Reached by phone Tuesday afternoon, Roshan called the decision “mystifying,” one he only learned about hours before. He believed the new owners to be “ecstatic,” buoyed by “the great editorial progress we’ve made in the more than four and a half years that I’ve been here.” Roshan helped broker the pact with Engine Vision after being tasked by Detroit-based Hour Media, the previous owners of Los Angeles, to help them find new owners.

“If you follow the critical appraisal and the social numbers, we’ve made huge gains,” Roshan explains, citing such stories as the Yashar Ali exposé penned by Peter Kiefer, a cover story with supermodel Paulina Porizkova about aging in Hollywood by Benjamin Svetkey, a feature about Brentwood’s place in the culture wars by Max Kutner, a podcast by Andrew Goldman featuring Chaka Khan that made international headlines, and the current cover on the murder of a 10-year-old in Antelope Valley by Jason McGahan. (Kiefer and Svetkey are former THR staffers.) “These are the stories that Los Angeles magazine should be covering, especially when you consider that five years ago we were known for our Best Parks issue.”

Roshan said a lot of big decisions have been made in recent weeks under the new ownership and that there seems to have been “a difference of opinion” that escalated quickly on a variety of matters from staffing and wages to the direction of the magazine.

It is expected that Los Angeles may soon lean more toward celebrity-friendly covers and lifestyle coverage in the vein of Angeleno and Los Angeles Confidential, something that would be in Gialanella’s wheelhouse.

“Where I wanted to take this magazine was not Angeleno. Los Angeles, as a city, is one of the most powerful and important cities in the world, and the magazine that serves that audience and tells the story of this city should reflect that,” Roshan explained. “I feel frustrated because L.A. magazine should be one of the biggest magazines in America, and we were on our way. To us, it was a great success that we were able to achieve what we did on almost no money, with eight staffers, no publicist and no real corporate backing.”

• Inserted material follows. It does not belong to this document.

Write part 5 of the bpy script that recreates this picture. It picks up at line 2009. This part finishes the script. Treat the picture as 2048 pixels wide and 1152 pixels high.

Per a source, the staff that remains is in shock. “Most of the people there have worked with Maer for four years and they are very shaken up and don’t know what’s coming next,” says the source, with another adding that Roshan has known much of the staff for upwards of 15 years. “It’s pretty clear, though, to the staff that this is a money decision in terms of advertising revenue. They want more events and more celebrities, and they want to make the magazine more commercial.”

While he’s still processing the news, Roshan knows that he’s not ready to say goodbye to media. Roshan’s résumé includes high-profile editorial positions for Tina Brown at Talk, at New York under Kurt Andersen, and as founder or editor (or both) of such titles as FourTwoNine, Radar, Radaronline.com, TheFix.com and NYQ. He’s written for The New York Times, The New Republic, The Advocate, Details, Harper’s Bazaar and THR.

“There’s a lot of stuff I want to do,” he notes of a list that includes books, podcasts, special projects, digital and surely more editor gigs. “I’m not worried about me. I’m more worried about my staff because they are awesome.”